Monday, August 22, 2005

Riding Off Into the Sunset
Slinking Away with His Tail Between His Legs


Crawford's village idiot ran off to a safe haven in Utah for yet another "stay the course" moment--which is pretty easy for him to say, given that neither he nor his has an ass on the firing line...

But, in what portends bad things for Vacation Man (able to fall off bicycles and go bass fishing in a single afternoon--but not face the reality of Camp Casey...), Utah is no longer Kansas anymore (link is photo-intensive for those with dial-up connections):

Oddly, Mr. Bush faced war protests in Utah, where he took 71 percent of the vote in his 2004 re-election race, making it the reddest of Republican-red states. But Salt Lake's mayor, Ross C. Anderson, a Democrat, organized a protest in a park near the V.F.W. convention, calling on people who oppose Mr. Bush's Iraq and environmental policies to gather around him.

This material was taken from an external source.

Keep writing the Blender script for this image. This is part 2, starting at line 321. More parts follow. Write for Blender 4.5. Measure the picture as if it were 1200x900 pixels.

Mr. Anderson, in an interview on CNN, called the president's policy in Iraq "just a disaster" and said that the war there - begun in a quest for weapons of mass destruction that did not exist - had "created more enemies" for the United States.

Celeste Zappala of Philadelphia, the mother of a National Guardsman killed in Iraq, was at the protest, telling a Reuters reporter, "We all know that noble cause for war that Bush talks about has changed several times." Ms. Zappala is a founding member of the antiwar group Gold Star Mothers for Peace. Its most prominent member is Cindy Sheehan of California, who gained wide notice by camping outside the president's ranch with a growing coterie of war protesters until last week, when she returned home after her mother suffered a stroke.

Television images of the Salt Lake City protest showed a quiet, orderly protest. The Associated Press estimated the turnout at 400 or 500. A spokesman for Gold Star Mothers said the turnout was closer to 1,000.


There's also this notation from the Times re: Shrubya's speech:

Mr. Bush recited the latest toll of United States dead. "We have lost 1,864 members of our armed forces in Operation Iraqi Freedom," he said.

Must've taken him a long time to count that high.

No word on whether or not Cheney took him out for an ice cream treat afterwords.